‘Be ye holy, as your Father in Heaven is Holy’ Mathew 5: 48
Everything passes away, only God remains. In the mysterious economy of grace we know that a person’s state of holiness is not solely for their own benefit, but that it impacts other specific souls, and the Church overall. We know by faith that a hidden act of love, an unspoken suffering united to our Lord’s, can affect the course of events, causing conversions and an increase in good in this world. But there is also a more practical and obvious way that the benefits accrue to others and a shining example of this is seen in the life of Père Jacques, a French Carmelite priest who died in 1945.

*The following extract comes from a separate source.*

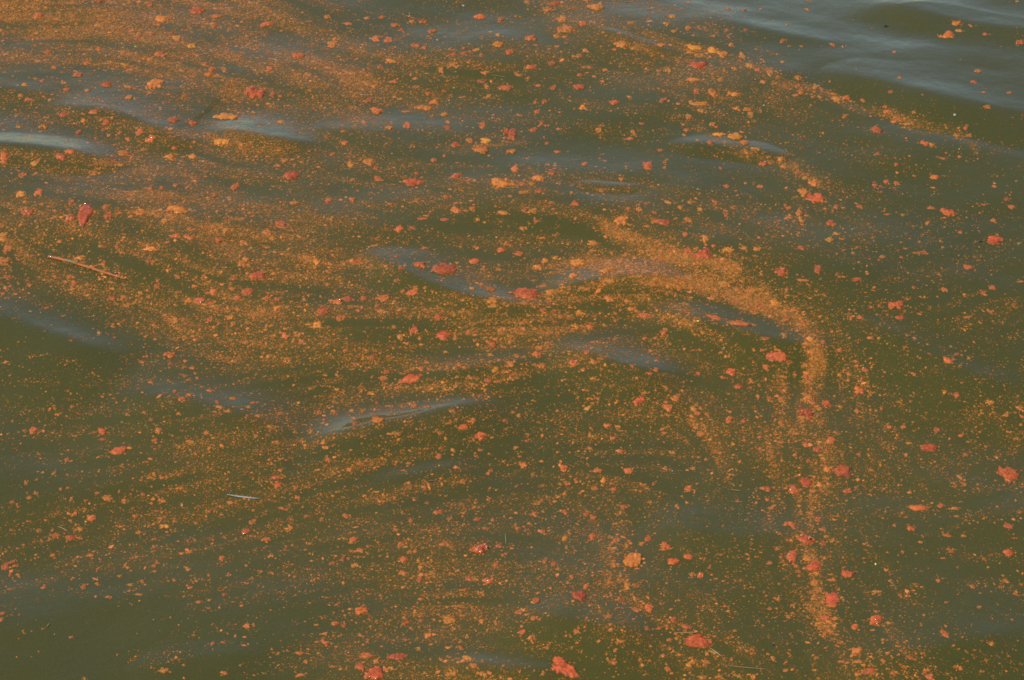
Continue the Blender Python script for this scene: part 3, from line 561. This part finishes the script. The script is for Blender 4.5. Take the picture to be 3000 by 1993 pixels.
(2000, 1328): "40,245,56,42,r 85,260,20,20 160,42,28,24,r 65,108,25,20 775,12,38,28,r 1105,15,35,26 1220,12,28,30 1100,122,135,95,r 1000,110,50,48,o 852,205,86,74,r 765,255,76,62,rg 582,245,60,42,r 635,235,30,12 585,322,34,28,r 610,160,45,18 870,55,40,30 1138,262,66,36,ra-20 2250,150,160,120,r 1960,10,48,28,r 1948,215,38,28,r 1910,162,32,34,o 1578,272,24,18 1510,185,18,14 1630,380,140,40,r 1780,362,50,40,r 1880,380,60,22,o 1892,436,44,16,o 2250,505,70,40,r 1580,522,66,38,ra20 1462,500,30,20 1540,442,36,14 1515,415,22,18 1645,615,36,20 1825,567,64,28,r 1938,570,32,16 1845,672,54,36,r 1520,680,28,22 1805,725,28,14,r 2250,692,80,48,ra20 1900,788,22,16,r 1765,882,38,32,rg 2000,925,40,25,r 2297,970,40,30,r 2228,878,32,22 2195,925,30,30 1503,982,34,24,r 735,495,85,42,r 932,460,46,46,r 970,525,40,38,o 675,555,22,22,r 598,433,28,14 705,380,20,14 855,600,125,70,rg 810,580,50,35,o 968,622,52,44,r 995,578,46,24,o 1040,605,30,30 755,715,84,88,rg 765,760,30,30,g 680,720,26,18,r 895,785,130,70,r 860,730,70,40,o 985,725,36,28,o 1145,835,100,62,r 1028,838,36,16 1045,878,30,22 648,660,26,36,o 598,753,20,22 40,718,72,40,r 260,700,44,14,r 122,845,52,46,rg 65,840,40,40,o 185,788,28,24,r 363,880,22,24,r 700,868,25,14 665,905,18,20,r 775,906,24,16 563,960,22,20,r 1035,1010,105,115,r 915,895,70,35,o 920,985,35,60,o 660,1010,34,26,o 600,1077,42,18,r 765,1055,24,20 730,1130,38,32,o 985,1142,72,44,r 1190,1200,54,46,r 1335,1155,92,72,rg 1420,1175,35,20,o 1335,1095,30,20 980,1250,28,30 745,1250,28,14 1812,1247,58,66,r 1205,1360,75,60,o 1190,1390,55,30,r 1385,1290,32,18 1420,1388,24,16,r 1570,1412,62,36,r 1390,1437,26,22,r 1455,1522,44,30,r 1530,1475,22,28 1285,1508,110,42,r 1210,1440,80,28,o 1210,1530,28,18 1705,1545,65,50,rg 1675,1515,35,25 480,1383,32,20,r 625,1420,50,40,oa30 340,1425,25,30,r 105,1300,205,100,r 30,1200,75,36,r 210,1375,80,16,ya30 60,1450,80,70,o 155,1445,50,32,o 715,1500,40,22,o 380,1540,70,22,oa25 130,1552,70,30,o 490,1545,40,36,o 1340,958,80,20,o 1900,1475,30,16 2060,1505,28,22,r 2130,1322,30,22 2280,1153,28,16,r 1820,1030,20,14 2055,1062,20,14 1965,1377,25,14,r 2095,1430,20,14 1555,992,20,14,r 925,1415,28,16",
}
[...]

Père Jacques was born Lucien Bunel on January 29, 1900 in Barentin France. He was ordained a priest in the Roman Catholic Church at the age of 25 and joined the Carmelite order in 1932, taking the name Jacques of Jesus. He was the headmaster of a school in Avon and was arrested by the Nazis on January 15 1944 for harboring Jewish students. He spent the next 17 months in the horror of the Nazi prison system and died shortly after being liberating, in May 1945, his body broken and starved, poured out for his fellow men.
It is impossible to plumb the depths of another soul, particularly one of the caliber of Père Jacques’ so we will content ourselves by observing what was evident from the outside. His personal holiness had a direct and dramatic impact on countless men though his burning charity, his strength of will and his inner peace. He was the only priest in the camp of 20,000 men and immediately became a beacon of hope and a source of spiritual and material help to many.
His holiness and proximity to God also had the effect of enkindling in him a great love for his fellow man. Upon hearing that he was being transferred from an internment camp to a ‘death camp’ he rejoiced, for his said that surely, this is where the men would need him most. He had no thought of himself, only of how he could help the men amongst whom he moved, bringing them Christ in his persona. This kind of love is not human. It comes only from God and only with an advanced level of holiness has been attained.
The years spent in fasting and mortification made Père Jacques strong and able to face hunger, cold and sickness. Like a good soldier or athlete, he had trained hard and his will was master of his flesh. He was able to give away a portion of his meager, subsistence rations to his fellow prisoners who were even weaker and hungrier than he. But even more important, he was able to rise above the inhumane physical conditions of the camps because his will was accustomed to being master of his flesh and not the other way around. There were many prisoners who benefited from receiving a portion of Père Jacques rations but countless more benefited from his endurance and equanimity in the face of starvation and suffering that would break the will of most people.
Contemplation and silence are at the heart of the Carmelite vocation, entering into the ‘inner cell’ of one’s heart to be alone with the Beloved. As a Carmelite, Père Jacques had spent years deepening his prayer life and by the time he arrived at the death camps, his outward demeanor reflected his interior peace. His biographer notes that ‘from that inner communion there radiated an air of peace and calm that left a deep impression on all his fellow prisoners.’ One of his fellow prisoners later reported that Père Jacques was so calm and peaceful that ‘just to speak with him made the camp seem to vanish’. In such a dark, evil place, the light of Christ shone comfort and peace for the solace and comfort of those poor suffering men.
What an inspiring example another’s holiness also provides. It was recounted that Fr. Jacques did his morning routine in his freezing cell in just his shorts, to mortify his flesh. Since I have read his biography, there have been countless times that I have been grumbling about a little tiny inconvenience and I have thought of Père Jacques freezing and starving in his death camp, and I have been inspired to be better. To put up with the small sufferings that I am being given. And may it please God, that I grow strong enough to endure worse, should they come.